Extra school psychologists have been added to the staff, but there was no way to bring back the principal, Dawn Hochsprung, because she was shot and killed by Lanza while trying to block his way. Instead, Sandy Hook's former headmistress, Donna Page, has come out of retirement to hold the fort.

And extra police were on patrol. Squad cars were parked at the entrances to schools all over the affluent suburban area, and officers hovered at the new Sandy Hook.

"I think," Lt Keith White of the Monroe police told the New York Times, "right now it has to be the safest school in America."

He did not, apparently, intend any ironic reference to the response to the massacre from the gun lobby, the National Rifle Association. After maintaining a discrete silence for nearly a week, the NRA announced on 21 December that the way to protect American children from mass-killers with military rifles was to arm teachers and post armed guards at every school.

The image of Sandy Hook is already fading as the backdrop to America's debate over gun violence and the Second Amendment constitutional right to bear arms.

President Obama promised action, and tasked Vice President Joe Biden with drafting laws to ban military-style weapons to put to Congress by 15 January.

Biden is a veteran of 30 years of attempts to reform gun laws. He played a major role in the Clinton ‘ban' on military weapons in the 1990s, legislation which simply outlawed rifles being sold as fully automatic and with more than two "military-style extras" (such as pistol grips and extended ammunition clips, all of which could be added later) and which expired after 10 years.

The Bushmaster AR15, the copy of America's army rifle used in the Sandy Hook massacre, could have been bought legally even when that law was in force.

Biden, a sincere opponent of the extremes of the Second Amendment and the gun merchants who exploit it, is determined to get his law back on the books.

He may have a chance of tightening up regulations on, say, checks on buyers for mental health problems before gun shops can hand over multi-bullet magazines, and perhaps even extending federal background checking facilities to make such checks cheaper for the seller.

But the idea that anything more than window dressing can make it through Capitol Hill has been almost comically re-enforced by the misadventures of a local newspaper in the Westchester suburbs of New York.

In the wake of the Sandy Hook massacre, the News Journal of West Nyack decided to publish an interactive map showing local households with handgun licences, information legally available at the Sheriff's office. The paper's report showed a forest of pins on the interactive map. Most Americans own a gun or two – and 'long guns' including Bushmasters do not need licences, which are for handguns.

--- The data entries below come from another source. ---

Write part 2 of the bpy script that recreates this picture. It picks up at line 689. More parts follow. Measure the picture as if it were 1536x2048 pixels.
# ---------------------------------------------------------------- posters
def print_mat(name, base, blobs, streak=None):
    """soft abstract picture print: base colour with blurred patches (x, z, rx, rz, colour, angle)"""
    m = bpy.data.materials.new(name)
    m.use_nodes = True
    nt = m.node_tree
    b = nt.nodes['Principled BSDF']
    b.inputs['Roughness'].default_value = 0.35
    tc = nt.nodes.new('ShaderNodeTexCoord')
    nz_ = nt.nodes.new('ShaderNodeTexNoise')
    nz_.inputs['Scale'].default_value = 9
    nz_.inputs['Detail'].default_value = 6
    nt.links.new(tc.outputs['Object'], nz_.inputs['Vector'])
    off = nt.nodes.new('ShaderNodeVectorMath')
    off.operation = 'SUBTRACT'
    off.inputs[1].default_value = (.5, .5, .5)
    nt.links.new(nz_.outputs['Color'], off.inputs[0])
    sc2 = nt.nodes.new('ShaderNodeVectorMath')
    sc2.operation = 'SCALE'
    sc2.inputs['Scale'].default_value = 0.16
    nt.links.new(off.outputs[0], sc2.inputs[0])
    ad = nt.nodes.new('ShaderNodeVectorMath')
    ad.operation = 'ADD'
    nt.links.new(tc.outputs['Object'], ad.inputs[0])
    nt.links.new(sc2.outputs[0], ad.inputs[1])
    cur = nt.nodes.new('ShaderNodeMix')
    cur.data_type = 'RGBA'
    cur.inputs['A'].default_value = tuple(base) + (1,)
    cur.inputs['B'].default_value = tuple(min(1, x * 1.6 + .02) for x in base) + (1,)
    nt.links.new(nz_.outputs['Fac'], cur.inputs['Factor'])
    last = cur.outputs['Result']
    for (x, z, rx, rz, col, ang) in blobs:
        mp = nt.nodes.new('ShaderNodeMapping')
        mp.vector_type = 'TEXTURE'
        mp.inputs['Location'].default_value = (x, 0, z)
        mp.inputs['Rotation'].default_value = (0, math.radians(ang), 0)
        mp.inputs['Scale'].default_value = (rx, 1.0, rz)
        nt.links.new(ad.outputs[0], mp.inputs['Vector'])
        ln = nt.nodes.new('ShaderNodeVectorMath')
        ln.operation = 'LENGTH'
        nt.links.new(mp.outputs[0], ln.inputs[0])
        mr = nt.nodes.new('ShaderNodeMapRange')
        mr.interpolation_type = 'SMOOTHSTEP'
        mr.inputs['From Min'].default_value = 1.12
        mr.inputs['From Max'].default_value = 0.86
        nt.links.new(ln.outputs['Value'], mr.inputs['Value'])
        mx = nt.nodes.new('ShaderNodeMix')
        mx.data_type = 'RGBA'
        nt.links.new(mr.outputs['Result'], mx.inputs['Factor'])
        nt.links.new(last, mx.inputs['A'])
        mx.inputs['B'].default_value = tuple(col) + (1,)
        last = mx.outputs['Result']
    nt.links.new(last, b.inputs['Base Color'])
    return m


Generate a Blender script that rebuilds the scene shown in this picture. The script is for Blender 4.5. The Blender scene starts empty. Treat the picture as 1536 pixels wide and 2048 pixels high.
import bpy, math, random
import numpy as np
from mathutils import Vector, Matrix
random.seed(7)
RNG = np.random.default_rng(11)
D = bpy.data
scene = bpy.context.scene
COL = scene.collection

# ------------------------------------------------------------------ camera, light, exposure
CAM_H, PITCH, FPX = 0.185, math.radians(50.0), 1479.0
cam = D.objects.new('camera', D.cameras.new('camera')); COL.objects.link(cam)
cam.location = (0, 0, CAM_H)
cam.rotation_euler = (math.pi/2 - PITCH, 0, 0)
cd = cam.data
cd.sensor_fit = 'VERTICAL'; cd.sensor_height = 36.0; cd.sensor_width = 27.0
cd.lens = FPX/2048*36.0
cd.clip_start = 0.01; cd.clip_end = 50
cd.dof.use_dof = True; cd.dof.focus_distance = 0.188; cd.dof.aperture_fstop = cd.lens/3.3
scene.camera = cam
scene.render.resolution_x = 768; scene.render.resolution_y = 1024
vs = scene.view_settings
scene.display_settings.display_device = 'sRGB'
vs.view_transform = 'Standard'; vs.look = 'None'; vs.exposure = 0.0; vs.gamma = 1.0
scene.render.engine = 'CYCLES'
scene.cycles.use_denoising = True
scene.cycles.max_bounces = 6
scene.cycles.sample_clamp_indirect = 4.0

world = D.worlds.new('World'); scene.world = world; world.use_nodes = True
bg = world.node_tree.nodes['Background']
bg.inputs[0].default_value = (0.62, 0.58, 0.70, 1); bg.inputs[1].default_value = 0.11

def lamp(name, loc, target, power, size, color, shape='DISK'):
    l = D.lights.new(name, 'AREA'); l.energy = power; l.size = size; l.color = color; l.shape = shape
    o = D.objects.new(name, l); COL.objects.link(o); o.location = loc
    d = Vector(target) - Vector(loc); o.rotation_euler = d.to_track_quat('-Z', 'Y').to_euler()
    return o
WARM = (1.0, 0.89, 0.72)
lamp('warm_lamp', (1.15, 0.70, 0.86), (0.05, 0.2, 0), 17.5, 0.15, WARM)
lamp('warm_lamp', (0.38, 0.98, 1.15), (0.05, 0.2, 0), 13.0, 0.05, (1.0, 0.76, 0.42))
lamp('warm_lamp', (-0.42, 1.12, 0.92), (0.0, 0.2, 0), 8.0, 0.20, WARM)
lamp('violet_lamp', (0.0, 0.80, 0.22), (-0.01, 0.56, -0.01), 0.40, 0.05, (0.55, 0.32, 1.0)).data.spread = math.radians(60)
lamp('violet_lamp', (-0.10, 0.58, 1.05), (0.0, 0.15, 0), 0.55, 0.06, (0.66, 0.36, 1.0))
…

The reaction was furious. Neighbours learned who did or did not "pack heat", and hundreds responded with furious calls to the newspaper office. When protest turned threatening, the newspaper had to hire armed guards to protect its offices.

So this morning there are armed police outside Sandy Hook Elementary School, and a private army in the lobby of the News Journal of West Nyack.

It does not point to a promising environment for gun control in America.